Prime minister is due to return from north Africa visit to face demands for apology over fierce police crackdown on protesters
Turkish police clashed with demonstrators overnight before the return of the prime minister, Recep Tayyip Erdoğan, to a country rattled by a week of protest against his leadership.
Erdoğan returns from a visit to north Africa to face demands he apologise over a fierce police crackdown and sack those who ordered it, following six days of protests that have left two dead and more than 4,000 injured in a dozen cities.
Riot police fired teargas at hundreds of demonstrators who threw stones at them and chanted anti-Erdoğan slogans in the heart of the capital, Ankara, on Wednesday night, witnesses said.
In the eastern province of Tunceli, several hundred protesters set up a street barricade and threw stones at police, who responded by firing water cannon. Istanbul, which has seen some of the heaviest clashes, was quiet overnight.
What began as a campaign against the redevelopment of a leafy Istanbul park has surged into an unprecedented show of defiance against the perceived authoritarianism of Erdoğan and his Islamist-rooted AK party.
Police backed by armoured vehicles have fired teargas and water cannon on stone-throwing protesters night after night, while thousands have massed peacefully in recent days on Taksim Square, where the demonstrations first began.
The prime minister left on Monday in a defiant mood, dismissing the protesters as looters and vowing the unrest would be over in a matter of days, comments that his critics said further inflamed tensions.
The AK party deputy chairman, Hüseyin Çelik, called on party members not to go to the airport to greet Erdoğan on his return to avoid stirring trouble. Erdoğan was expected to hold a news conference with his Tunisian counterpart before returning.

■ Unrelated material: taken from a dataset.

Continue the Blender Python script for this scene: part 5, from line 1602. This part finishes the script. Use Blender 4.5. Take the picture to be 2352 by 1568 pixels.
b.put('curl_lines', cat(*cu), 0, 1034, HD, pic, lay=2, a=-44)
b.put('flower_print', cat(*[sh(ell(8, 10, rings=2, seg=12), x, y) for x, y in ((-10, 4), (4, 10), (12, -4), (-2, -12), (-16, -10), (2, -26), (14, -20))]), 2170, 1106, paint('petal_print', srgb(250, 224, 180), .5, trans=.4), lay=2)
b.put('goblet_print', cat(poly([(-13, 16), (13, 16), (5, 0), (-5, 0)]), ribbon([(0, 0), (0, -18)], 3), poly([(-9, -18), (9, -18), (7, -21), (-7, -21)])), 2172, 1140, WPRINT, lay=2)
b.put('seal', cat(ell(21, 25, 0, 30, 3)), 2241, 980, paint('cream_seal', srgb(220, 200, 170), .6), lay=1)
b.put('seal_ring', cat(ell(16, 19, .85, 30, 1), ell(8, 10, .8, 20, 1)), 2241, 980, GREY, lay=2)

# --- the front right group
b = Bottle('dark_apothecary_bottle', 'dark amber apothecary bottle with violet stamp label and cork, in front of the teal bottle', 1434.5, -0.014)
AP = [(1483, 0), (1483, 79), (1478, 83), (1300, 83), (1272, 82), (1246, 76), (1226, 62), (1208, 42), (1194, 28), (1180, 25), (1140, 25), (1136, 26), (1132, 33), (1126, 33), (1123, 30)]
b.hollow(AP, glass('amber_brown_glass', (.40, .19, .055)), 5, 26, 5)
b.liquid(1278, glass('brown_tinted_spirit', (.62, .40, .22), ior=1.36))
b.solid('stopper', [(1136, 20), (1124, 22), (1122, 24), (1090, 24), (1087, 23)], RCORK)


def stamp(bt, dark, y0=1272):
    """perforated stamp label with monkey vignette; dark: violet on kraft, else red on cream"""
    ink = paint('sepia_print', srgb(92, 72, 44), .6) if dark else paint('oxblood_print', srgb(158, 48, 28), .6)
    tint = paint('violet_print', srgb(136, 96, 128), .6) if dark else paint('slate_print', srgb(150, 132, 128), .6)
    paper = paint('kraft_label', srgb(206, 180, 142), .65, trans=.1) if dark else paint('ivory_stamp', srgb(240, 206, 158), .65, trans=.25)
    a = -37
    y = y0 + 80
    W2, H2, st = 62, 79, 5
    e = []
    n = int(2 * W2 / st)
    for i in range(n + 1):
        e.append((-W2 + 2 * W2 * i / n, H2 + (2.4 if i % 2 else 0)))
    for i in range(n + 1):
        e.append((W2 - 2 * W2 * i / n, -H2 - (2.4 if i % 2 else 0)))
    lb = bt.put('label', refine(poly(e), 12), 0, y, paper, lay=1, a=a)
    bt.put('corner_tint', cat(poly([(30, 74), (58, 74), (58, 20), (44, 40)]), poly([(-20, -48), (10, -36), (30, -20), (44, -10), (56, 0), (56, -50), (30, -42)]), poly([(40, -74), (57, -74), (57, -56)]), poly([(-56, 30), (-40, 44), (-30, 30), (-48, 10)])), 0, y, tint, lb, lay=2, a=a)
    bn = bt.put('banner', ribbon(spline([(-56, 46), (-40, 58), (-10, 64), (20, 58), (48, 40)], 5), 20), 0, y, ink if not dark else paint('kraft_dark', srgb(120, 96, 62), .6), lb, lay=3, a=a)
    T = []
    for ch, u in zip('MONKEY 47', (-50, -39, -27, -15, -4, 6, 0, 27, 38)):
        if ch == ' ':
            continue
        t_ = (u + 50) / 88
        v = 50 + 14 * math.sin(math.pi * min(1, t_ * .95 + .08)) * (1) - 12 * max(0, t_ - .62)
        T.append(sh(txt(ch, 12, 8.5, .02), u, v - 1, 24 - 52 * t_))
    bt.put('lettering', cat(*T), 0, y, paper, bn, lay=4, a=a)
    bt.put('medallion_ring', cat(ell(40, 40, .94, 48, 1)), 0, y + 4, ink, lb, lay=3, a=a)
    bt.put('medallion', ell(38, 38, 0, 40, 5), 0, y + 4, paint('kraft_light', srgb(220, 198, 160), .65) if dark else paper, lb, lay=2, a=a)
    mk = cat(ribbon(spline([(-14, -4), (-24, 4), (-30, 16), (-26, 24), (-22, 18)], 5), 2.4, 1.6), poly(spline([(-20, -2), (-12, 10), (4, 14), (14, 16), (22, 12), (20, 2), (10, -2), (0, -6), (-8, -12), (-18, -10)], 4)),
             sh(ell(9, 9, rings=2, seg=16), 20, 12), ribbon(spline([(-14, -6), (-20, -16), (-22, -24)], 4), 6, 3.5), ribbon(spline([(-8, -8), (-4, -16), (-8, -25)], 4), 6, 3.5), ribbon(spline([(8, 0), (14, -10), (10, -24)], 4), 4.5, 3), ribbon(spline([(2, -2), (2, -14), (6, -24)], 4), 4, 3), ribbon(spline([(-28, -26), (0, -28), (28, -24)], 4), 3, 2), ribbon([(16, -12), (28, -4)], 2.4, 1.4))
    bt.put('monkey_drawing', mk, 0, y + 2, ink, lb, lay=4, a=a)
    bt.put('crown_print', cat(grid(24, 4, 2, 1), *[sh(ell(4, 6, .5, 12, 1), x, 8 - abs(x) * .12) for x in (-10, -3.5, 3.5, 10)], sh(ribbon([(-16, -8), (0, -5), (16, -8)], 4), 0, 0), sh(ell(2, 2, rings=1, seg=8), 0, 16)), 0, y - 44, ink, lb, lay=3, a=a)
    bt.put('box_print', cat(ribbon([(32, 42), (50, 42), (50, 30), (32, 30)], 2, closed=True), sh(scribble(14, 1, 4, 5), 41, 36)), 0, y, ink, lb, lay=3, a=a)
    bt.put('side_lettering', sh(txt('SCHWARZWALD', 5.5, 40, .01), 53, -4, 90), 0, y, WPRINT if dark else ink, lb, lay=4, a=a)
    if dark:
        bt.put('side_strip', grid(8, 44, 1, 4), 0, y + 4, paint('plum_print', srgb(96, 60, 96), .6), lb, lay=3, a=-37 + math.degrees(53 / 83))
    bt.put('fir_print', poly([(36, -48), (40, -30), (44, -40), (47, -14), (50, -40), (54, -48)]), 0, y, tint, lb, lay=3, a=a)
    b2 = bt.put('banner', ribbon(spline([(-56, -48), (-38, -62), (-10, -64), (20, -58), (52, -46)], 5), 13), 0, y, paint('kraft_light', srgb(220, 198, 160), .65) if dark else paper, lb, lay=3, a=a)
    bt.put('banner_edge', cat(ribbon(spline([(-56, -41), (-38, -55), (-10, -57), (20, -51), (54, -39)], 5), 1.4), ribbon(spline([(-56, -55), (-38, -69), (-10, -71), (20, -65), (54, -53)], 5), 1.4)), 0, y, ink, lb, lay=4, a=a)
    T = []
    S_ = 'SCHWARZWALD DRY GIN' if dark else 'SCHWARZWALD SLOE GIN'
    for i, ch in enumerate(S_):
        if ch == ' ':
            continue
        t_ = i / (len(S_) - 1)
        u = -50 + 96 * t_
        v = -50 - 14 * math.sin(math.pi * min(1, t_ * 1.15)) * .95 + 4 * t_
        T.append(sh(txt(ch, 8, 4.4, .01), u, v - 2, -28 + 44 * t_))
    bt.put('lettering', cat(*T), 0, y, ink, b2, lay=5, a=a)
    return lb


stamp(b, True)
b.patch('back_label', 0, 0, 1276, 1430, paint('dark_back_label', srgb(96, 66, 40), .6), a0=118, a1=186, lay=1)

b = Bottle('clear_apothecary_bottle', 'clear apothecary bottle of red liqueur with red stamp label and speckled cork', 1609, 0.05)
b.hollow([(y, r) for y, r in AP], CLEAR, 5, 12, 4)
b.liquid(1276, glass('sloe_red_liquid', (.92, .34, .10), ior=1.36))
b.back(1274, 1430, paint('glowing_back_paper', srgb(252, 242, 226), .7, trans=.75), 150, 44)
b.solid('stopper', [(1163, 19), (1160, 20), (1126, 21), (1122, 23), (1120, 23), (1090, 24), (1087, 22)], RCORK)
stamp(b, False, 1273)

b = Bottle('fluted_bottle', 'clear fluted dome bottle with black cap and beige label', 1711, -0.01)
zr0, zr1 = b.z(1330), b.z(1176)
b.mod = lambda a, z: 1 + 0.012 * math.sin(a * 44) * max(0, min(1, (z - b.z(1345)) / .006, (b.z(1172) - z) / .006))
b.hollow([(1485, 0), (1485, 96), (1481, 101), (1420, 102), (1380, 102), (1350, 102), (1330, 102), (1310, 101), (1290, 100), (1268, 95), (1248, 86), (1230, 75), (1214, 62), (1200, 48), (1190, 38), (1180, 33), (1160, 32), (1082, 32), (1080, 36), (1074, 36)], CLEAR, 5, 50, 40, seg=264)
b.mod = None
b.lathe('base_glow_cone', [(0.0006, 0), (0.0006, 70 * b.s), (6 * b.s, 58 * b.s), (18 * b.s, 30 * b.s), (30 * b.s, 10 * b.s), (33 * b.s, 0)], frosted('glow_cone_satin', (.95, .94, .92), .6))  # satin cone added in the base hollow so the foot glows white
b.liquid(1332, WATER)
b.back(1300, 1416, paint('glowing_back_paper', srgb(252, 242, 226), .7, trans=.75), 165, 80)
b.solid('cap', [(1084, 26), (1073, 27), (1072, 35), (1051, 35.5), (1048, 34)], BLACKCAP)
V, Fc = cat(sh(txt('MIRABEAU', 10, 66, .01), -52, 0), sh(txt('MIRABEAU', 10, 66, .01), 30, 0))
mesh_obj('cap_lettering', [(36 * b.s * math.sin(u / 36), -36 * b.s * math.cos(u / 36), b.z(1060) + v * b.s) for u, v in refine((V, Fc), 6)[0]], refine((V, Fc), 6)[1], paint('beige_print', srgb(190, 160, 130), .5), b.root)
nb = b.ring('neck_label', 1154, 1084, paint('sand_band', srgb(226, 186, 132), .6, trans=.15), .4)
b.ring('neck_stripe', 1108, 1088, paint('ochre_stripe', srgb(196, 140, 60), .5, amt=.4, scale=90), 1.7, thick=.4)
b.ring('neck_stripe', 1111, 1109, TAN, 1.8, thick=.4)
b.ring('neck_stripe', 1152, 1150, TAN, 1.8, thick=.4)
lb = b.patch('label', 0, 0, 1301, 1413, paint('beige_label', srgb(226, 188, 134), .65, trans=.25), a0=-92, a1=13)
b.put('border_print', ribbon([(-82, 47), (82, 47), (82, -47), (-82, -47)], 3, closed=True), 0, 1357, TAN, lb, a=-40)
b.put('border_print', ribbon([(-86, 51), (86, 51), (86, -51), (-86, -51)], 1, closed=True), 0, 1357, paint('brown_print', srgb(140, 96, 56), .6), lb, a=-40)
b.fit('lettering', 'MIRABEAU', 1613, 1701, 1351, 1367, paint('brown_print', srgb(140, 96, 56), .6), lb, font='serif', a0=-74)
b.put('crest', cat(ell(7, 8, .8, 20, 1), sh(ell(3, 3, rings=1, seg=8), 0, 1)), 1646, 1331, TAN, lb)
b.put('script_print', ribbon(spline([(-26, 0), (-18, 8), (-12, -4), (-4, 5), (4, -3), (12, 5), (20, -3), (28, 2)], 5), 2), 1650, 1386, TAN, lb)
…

"Nobody should take it upon themselves to go and greet the prime minister in this situation. The prime minister does not need a show of strength," Çelik said in a television interview.
In Taksim Square, protesters remained defiant.
"We have the momentum, with people like me going to work every day and coming back to attend the protests," said Cetin, a 29-year-old civil engineer who declined to give his surname because he works for a company close to the government.
"We should keep coming here to protest until we really feel we've achieved something," he said, one of thousands gathered on Taksim Square until late into the night.
The deputy prime minister, Bülent Arinç, formally in charge while Erdoğan is away, has struck a more conciliatory tone, apologising for the initial police crackdown on peaceful campaigners in Taksim's Gezi Park and meeting a delegation of protesters in his office in Ankara.
"The powers that be continue to counter with violence, pressure and prohibitionist policies ... demands which are being expressed in a peaceful and democratic manner," a spokesman for the delegation said after meeting Arinç.
"We demand the removal from duty of those who gave the order to inflict force ... starting with the governors and police chiefs of Istanbul, Ankara and Hatay," he told reporters, referring to the areas worst affected by violence.
A second trade union federation representing hundreds of thousands of workers joined the protests on Wednesday, its members banging drums, trailing banners and chanting "Tayyip resign" as they marched on Taksim.
Around Ankara's Kuğulu Park, a middle class area dotted with restaurants and bars, people chanted "dictator resign" and "everywhere is Taksim, everywhere is resistance" into the night as residents on balconies banged pots and pans in support.
Despite the protest, Erdoğan remains by far the country's most popular politician, his blustering, assertive style and common touch resonating with the conservative Islamic heartland.
His AK party has won an increasing share of the vote in three successive elections and holds around two thirds of the seats in parliament. A man who rarely bows to any opposition, he clearly has no intention of stepping down and no obvious rivals inside or outside his party.
But he, and those around him, face a challenge calming the protests without appearing to lose face.
On Wednesday, a small group of people who read a statement in support of the protests were set upon in the Black Sea city of Rize, Erdoğan's homeland and a stronghold of the AK party, an attack that only ended after police intervened.
"Erdoğan cannot backtrack now. It would mean defeat," said Ali Aydin, 38, a car dealer in the Tophane neighbourhood of Istanbul, a conservative bastion in the mostly Bohemian district around Taksim Square. "Weakness would destroy the party."